Abel Tiffauges est un enfant malingre, le souffre-douleur des autres enfants du pensionnat où il est élevé. Il parvient à survivre à cette enfance difficile en se créant un monde imaginaire empli de signes, et aussi grâce à la protection de Nestor, un autre élève. Mais Nestor meurt lors d'un incendie, incendie qu'Abel imagine avoir lui-mêmê provoqué. Des années plus tard, Abel est fait prisonnier lors de la seconde guerre mondiale, puis envoyé dans un camp de travail en Prusse Orientale. En arrivant en Prusse, il croit voir les signes imaginés dans son enfance, et pense être promis à un grand destion là-bas.
J'ai trouvé que ce livre dressait un portrait absolument saisissant. J'ai perçu Abel Tiffauges comme un homme profondément désiquilibré et désaxé, cependant attachant car il semble chercher à lutter contre ses pulsions dévastatrices en se construisant un monde et un mode de pensée qui est hors de la rationalité. Pour moi c'est le portrait d'un fou, dont on est amené à percevoir la vision du monde via des passages de son journal intime. Pendant la lecture, j'ai également adoré la très belle langue de Tournier, et les nombreuses descriptions qui m'ont permis de visualiser et d'entrer dans la vie d'Abel Tiffauges (colombophilie, paysages de la Prusse orientale, chasse, napola nazie, etc...).
Mais par ailleurs, je n'ai pas vu de sens plus profond à ce livre - car ce portrait d'Abel Tiffauges me semble si particulier, si spécifique, que je n'ai pas pu généraliser. Ainsi de nombreuses critiques mettent en avant la complexité du monde des signes d'Abel... Que l'on peut tout de même résumer à quelques notions relevant de croyances délirantes (inversion maligne/bénigne, phorie, ogres, communion avec le destin, etc...). Après la première partie où ces notions sont introduites, elles sont illustrées au cours de la suite de la vie d'Abel. Mais elles me semblent si éloignées de la rationalité, si confondues avec les croyances obscurantistes, que je ne vois pas quel enseignement en tirer! De même, que tirer sur la notion de bien ou de mal, ou sur un parallèle éventuel avec les nazis, dès lors que l'on parle d'un fou perdu dans son propre délire?

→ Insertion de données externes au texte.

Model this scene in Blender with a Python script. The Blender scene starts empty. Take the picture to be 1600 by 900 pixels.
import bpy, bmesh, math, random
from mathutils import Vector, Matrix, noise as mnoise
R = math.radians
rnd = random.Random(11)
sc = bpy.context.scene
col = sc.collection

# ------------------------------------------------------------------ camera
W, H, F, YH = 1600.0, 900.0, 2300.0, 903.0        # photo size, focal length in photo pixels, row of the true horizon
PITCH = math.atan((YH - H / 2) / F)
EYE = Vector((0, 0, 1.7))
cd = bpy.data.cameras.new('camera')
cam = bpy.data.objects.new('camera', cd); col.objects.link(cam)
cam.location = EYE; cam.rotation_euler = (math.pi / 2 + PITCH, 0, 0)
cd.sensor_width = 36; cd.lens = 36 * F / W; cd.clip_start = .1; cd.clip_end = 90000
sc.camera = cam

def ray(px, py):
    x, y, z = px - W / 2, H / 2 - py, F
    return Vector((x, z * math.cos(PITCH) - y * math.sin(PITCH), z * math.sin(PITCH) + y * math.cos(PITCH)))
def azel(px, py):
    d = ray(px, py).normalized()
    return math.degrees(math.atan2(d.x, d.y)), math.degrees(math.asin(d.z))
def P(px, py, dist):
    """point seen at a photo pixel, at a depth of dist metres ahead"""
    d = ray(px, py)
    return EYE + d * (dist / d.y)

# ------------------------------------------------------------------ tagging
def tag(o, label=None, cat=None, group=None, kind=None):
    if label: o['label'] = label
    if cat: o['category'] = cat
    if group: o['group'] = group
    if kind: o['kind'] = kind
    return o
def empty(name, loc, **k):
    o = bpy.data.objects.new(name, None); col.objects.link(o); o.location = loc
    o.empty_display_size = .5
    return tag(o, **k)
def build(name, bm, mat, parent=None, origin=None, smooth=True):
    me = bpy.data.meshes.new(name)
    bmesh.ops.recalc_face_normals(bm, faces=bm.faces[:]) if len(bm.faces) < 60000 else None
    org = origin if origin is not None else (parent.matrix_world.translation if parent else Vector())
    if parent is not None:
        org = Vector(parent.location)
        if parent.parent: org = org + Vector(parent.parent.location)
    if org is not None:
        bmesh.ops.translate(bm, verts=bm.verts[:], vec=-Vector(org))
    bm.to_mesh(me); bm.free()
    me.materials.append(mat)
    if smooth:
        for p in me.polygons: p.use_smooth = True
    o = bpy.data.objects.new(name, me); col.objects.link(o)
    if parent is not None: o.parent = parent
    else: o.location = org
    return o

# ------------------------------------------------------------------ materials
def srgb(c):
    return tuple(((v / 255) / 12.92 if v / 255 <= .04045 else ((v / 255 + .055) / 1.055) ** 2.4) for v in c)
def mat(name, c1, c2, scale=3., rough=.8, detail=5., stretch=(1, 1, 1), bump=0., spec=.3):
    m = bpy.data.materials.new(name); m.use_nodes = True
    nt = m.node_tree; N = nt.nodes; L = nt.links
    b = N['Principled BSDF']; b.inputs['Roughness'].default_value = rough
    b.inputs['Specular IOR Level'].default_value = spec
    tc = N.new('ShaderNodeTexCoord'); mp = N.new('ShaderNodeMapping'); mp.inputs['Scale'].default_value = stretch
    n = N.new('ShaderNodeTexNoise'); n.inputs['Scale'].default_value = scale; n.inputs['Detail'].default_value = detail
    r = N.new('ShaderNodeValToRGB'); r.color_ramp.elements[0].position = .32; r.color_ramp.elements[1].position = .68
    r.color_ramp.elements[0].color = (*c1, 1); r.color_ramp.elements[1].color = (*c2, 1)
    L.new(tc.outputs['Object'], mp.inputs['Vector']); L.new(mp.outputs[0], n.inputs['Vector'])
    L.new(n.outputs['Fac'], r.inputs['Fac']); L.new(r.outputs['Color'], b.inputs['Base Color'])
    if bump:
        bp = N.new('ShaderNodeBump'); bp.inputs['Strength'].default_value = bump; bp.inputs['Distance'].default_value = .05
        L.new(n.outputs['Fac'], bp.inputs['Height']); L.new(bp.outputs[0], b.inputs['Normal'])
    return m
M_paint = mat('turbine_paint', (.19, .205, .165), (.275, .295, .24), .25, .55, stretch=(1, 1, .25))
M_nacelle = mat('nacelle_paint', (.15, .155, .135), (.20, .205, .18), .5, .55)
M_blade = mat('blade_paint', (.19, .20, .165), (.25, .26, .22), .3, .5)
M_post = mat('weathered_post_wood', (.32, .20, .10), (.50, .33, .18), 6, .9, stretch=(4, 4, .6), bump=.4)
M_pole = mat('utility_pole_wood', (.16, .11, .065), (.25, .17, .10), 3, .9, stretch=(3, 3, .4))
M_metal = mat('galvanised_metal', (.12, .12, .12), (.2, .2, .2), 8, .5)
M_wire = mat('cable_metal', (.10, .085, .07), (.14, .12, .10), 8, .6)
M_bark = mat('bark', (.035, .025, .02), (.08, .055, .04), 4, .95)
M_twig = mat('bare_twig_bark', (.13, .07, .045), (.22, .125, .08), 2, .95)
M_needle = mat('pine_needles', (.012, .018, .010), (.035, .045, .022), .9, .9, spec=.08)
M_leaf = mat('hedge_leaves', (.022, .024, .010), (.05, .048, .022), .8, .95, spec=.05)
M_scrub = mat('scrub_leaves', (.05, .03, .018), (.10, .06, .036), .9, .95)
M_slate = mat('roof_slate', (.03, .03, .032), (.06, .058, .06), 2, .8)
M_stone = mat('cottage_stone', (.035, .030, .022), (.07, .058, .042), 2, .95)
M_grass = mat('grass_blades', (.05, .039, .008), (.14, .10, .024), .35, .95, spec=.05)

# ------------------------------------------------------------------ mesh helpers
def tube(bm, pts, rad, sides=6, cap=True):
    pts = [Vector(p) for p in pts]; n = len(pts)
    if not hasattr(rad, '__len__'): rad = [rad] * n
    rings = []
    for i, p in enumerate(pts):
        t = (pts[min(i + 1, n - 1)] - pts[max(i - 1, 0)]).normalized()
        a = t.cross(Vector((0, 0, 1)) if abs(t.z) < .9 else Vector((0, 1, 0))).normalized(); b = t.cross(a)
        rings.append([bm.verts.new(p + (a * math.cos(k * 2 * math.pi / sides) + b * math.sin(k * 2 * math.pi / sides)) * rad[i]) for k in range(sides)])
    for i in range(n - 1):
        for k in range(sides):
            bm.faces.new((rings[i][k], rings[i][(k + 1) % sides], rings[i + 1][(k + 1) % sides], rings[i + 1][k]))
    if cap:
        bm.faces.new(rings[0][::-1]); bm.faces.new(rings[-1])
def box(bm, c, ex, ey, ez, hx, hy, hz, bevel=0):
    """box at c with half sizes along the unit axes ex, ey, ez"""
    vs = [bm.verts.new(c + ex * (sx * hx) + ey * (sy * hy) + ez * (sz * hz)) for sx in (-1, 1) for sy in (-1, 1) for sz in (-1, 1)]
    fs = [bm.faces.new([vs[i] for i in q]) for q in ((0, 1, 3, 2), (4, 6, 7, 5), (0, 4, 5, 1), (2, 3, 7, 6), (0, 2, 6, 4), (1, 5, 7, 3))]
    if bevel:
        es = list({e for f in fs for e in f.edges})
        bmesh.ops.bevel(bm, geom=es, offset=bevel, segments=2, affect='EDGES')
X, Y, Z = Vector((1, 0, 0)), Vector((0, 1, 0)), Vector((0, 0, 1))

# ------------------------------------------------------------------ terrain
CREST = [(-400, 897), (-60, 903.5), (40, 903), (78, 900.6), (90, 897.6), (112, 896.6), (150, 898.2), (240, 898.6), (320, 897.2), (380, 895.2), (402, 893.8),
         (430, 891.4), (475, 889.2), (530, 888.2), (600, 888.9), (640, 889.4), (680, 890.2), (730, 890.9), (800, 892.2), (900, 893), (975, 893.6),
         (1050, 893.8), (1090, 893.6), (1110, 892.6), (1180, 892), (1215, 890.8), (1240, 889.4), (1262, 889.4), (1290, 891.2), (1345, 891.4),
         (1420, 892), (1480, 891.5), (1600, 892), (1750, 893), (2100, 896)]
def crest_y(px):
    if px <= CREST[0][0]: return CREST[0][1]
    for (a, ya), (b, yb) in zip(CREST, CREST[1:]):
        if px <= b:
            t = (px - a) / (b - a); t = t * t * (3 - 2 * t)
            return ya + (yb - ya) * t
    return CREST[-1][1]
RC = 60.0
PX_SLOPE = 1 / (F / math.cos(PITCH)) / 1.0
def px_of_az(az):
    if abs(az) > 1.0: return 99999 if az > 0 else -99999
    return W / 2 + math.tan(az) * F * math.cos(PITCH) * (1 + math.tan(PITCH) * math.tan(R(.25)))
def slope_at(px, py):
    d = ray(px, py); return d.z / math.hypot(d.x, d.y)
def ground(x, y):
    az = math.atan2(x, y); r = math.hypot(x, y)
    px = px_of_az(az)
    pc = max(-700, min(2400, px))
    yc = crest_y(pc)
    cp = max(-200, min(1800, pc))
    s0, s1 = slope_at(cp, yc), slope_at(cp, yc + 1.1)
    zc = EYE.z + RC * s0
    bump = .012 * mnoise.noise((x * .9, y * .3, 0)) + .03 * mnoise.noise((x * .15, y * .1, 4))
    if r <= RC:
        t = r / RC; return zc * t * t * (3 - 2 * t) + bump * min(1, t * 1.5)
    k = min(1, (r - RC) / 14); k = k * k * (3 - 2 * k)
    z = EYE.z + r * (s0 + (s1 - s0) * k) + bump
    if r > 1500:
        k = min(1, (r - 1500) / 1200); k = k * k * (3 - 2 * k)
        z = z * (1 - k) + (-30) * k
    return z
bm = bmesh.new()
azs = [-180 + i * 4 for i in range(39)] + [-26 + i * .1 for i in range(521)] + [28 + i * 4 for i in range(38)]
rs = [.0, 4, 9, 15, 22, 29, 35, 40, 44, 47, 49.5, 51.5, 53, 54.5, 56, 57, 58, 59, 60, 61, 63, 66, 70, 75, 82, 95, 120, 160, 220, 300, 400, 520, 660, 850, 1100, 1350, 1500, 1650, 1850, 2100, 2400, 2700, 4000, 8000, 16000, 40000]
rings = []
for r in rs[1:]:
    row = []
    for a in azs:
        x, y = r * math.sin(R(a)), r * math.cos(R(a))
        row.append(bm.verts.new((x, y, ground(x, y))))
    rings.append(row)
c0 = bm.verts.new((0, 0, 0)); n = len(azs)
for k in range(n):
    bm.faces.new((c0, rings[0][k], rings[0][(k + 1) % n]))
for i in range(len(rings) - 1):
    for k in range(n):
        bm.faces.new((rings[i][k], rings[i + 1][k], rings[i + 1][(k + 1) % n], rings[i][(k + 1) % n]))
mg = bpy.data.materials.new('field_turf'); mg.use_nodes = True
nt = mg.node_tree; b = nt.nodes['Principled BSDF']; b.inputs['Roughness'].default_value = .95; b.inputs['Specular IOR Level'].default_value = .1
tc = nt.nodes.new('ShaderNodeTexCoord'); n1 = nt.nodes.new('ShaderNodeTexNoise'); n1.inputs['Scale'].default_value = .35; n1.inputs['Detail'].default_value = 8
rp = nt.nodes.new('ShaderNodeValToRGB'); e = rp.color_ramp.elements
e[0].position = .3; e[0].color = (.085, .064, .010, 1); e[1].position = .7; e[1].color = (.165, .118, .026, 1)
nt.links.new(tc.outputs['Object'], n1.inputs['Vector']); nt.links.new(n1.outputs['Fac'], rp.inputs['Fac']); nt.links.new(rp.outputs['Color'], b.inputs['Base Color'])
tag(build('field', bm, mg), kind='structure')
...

La comparaison qui me vient à l'esprit, c'est celle avec le réalisme magique. Car ce livre, très réaliste quand à l'environnement et aux faits, fait appel à la magie et au surnaturel dès lors qu'Abel interprète cette réalité. Mais apparemment, après avoir lu d'autres critiques de ce livre, ma perception et mon analyse sont un complet contresens... Tant pis, cela ne m'a pas empêché de beaucoup apprécier ce roman.